Sensitivity of groundwater level in the Seine River basin to changes in interannual to decadal climate variability

Groundwater level (GWL) variations can be expressed over a wide range of timescales. As aquifers act as low-pass filters, low-frequency variability (interannual to decadal variability) originating from large-scale climate variability represents a significant part of GWL variance. Anthropogenically-driven climate change may affect, and have maybe already affected, the internal climate variability which explains the low-frequency variability of hydrological processes. Such changes in internal climate variability could therefore affect GWL variations.
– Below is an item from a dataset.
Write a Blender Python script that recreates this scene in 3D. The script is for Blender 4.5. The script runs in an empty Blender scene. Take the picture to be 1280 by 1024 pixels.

How GWL, including extremes, may respond to such changes and variations in climate variability however remains an open question.

 

To tackle this issue, we implemented an empirical numerical approach allowing to assess the sensitivity of aquifers to changes in large-scale climate variability, using the whole Seine hydrosystem (76000 km²) as a case study. The approach consisted in: i) identifying and modifying the spectral content of precipitation, originating from large-scale climate variability, using signal processing; ii) injecting perturbed precipitation fields as input in a physically-based hydrological/hydrogeological model (the CaWaQS software) for the Seine river basin for simulating perturbed GWL; iii) comparing the spectral content, trend and extremes of perturbed GWL with the reference GWL. We used the Safran precipitation field over the period 1970-2018, which was initially used for model calibration and validation. GWL data for the Seine basin is a subset of a database of climate-sensitive time series (i.e. low anthropogenic influence) recently set up at the BRGM and University of Rouen Normandy. First, the Safran reanalysis and observed GWL time series were analyzed using continuous wavelet transform to identify the different timescales of variability: interannual (2-4yr and 5-8yr) and decadal (~15yr). Then, the different timescale of precipitation time series were extracted using maximum overlap discrete wavelet transform. For each time series of the precipitation field, the amplitude of each timescale was modified individually, by either increasing or decreasing it by 50%. This led to six scenarios of perturbed low-frequency variability of precipitation, which are subsequently used as input in the CaWaQS model to assess the response of GWL variability and extremes.

 

Preliminary results indicate that perturbations of the amplitude of interannual to decadal precipitation variability result in substantial changes in the variability of GWL, affecting the same timescales, as well as timescales that were not modified in the precipitation field. Implications of these findings on potential trends and the frequency of extremes of GWL is currently being explored.